Thursday, May 12, 2016

Feds say fire that led to 2013 deadly explosion at Texas fertilizer plant was intentionally set

The 2013 explosion at a fertilizer plant in West, Texas, which left 15 people dead, has been ruled intentional and is being pursued as a criminal act, Manny Fernandez reports for The New York Times. "Federal officials said the fire that preceded the blast that day had been 'incendiary,' or intentionally set. All accidental and natural fire possibilities were tested and eliminated, officials said... Officials announced a reward of up to $50,000 for information leading to the arrest of those responsible." (CNN photo: remains of the fertilizer plant in 2014)

"The explosion left a crater 93 feet wide and 10 feet deep," Fernandez writes. "Ten of the 15 people killed were volunteer firefighters and other emergency workers; more than 260 others were injured. Of the town’s 700 homes, about 350 were affected, including 193 that were destroyed or severely damaged. Three schools, a nursing home and a 50-unit apartment complex were destroyed or heavily damaged."

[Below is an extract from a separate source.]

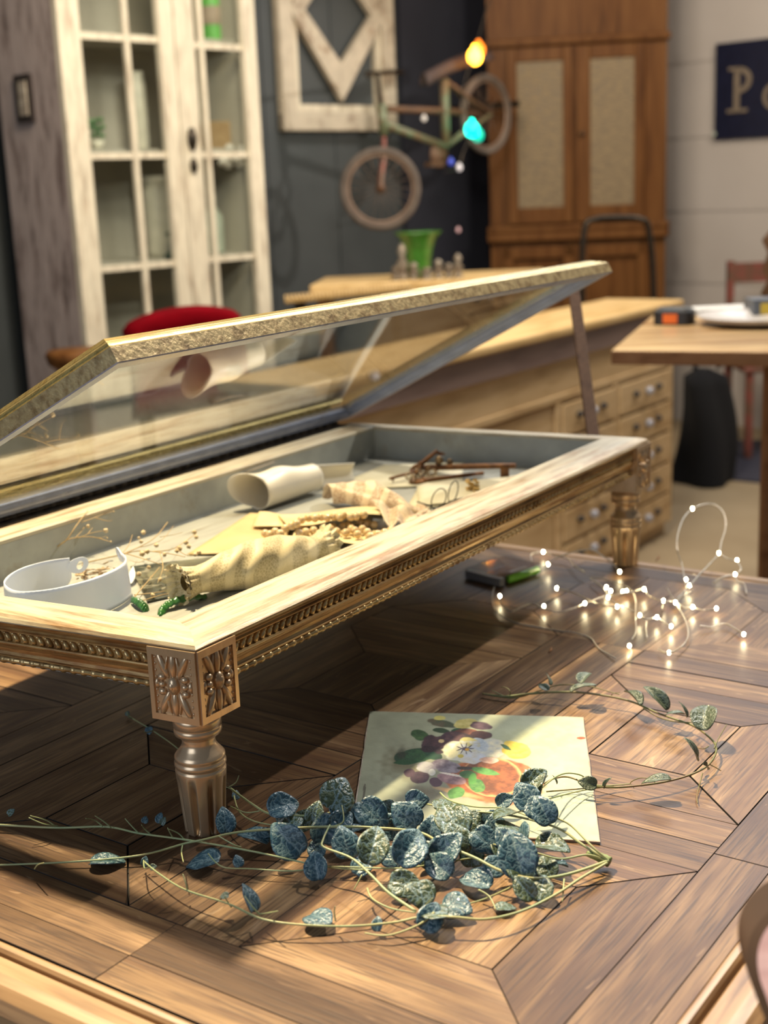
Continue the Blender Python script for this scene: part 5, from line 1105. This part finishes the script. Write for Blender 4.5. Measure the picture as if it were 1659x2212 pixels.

"The type of agricultural chemical that set off the explosion—ammonium nitrate—was sold at the plant to farmers for use as a fertilizer," Fernandez writes. "In normal storage conditions, ammonium nitrate is difficult to ignite, but intense heat and other unusual conditions can cause it to detonate. It was used by Timothy J. McVeigh in the Oklahoma City bombing in 1995."